The company expects to file its mining-licence application in October 2025 and submit the environmental and social impact assessment in early 2026.
A definitive feasibility study is scheduled for completion in the second half of 2026, paving the way for a final investment decision by year-end. If approvals and financing proceed on schedule, construction could begin in late 2026, with first gold targeted for late 2027 or early 2028.
Namibia’s growing gold sector
When it enters production, Kokoseb will join Navachab, B2Gold’s Otjikoto and Osino’s Twin Hills—which is under construction—as part of a new wave of Namibian gold mines.
Its arrival comes at a pivotal time: Otjikoto’s open-pit phase is winding down, and national output will need fresh feed to maintain export earnings and fiscal flows.
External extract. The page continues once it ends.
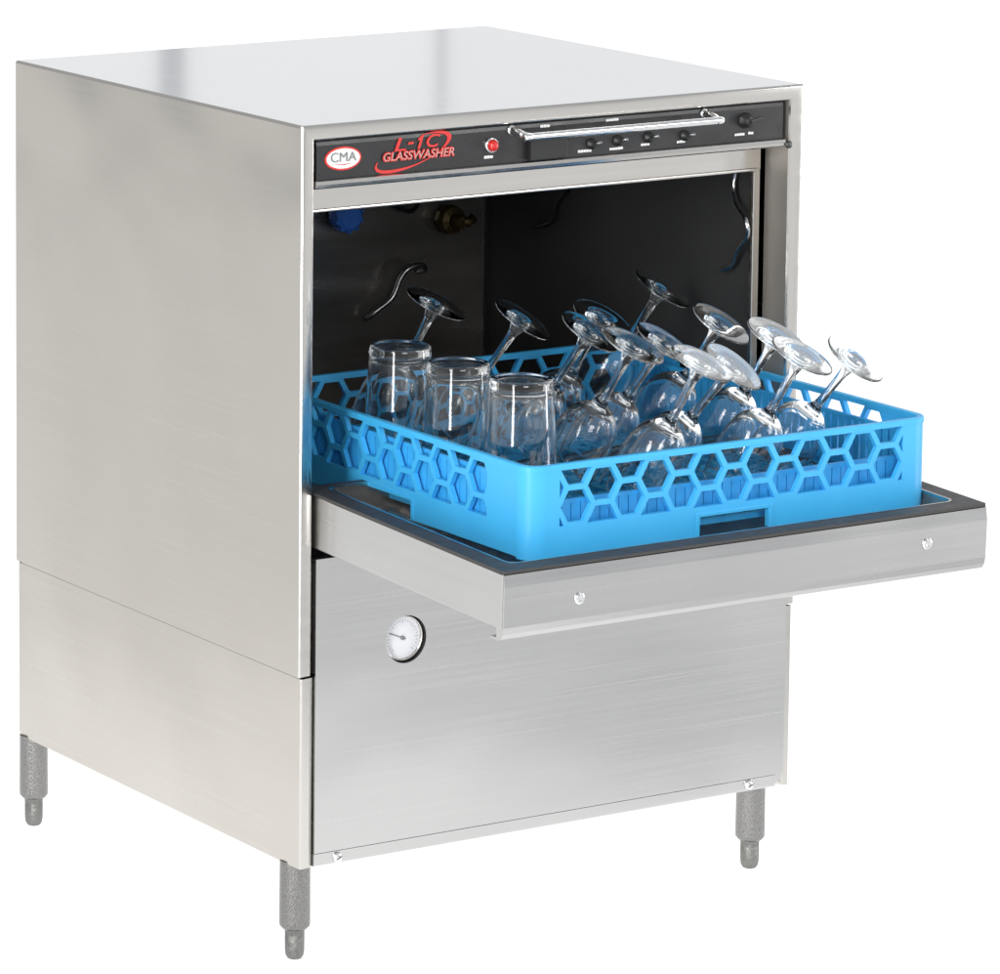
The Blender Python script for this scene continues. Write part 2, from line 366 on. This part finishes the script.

Kokoseb’s projected annual production of up to 180,000 ounces will materially lift Namibia’s total gold output while generating employment, procurement contracts and royalty revenue for the state. Its partnership with Epangelo ensures direct national participation, while the use of modern dry-stack tailings aligns with Namibia’s push toward lower-footprint mining under the country’s Green Industrialisation Blueprint.
Changing the narrative
Kokoseb’s rise from a soil anomaly to a 2.9-million-ounce project in barely four years highlights what systematic exploration can still achieve in Namibia. It is a story of persistence and technical excellence: a grassroots discovery by Wia Gold’s own team, nurtured through steady drilling and bold investment.
As feasibility work advances and construction approaches, Kokoseb stands ready to redefine Namibia’s gold landscape—proof that even in a mature mining nation, the ground can still surprise those who look closely enough.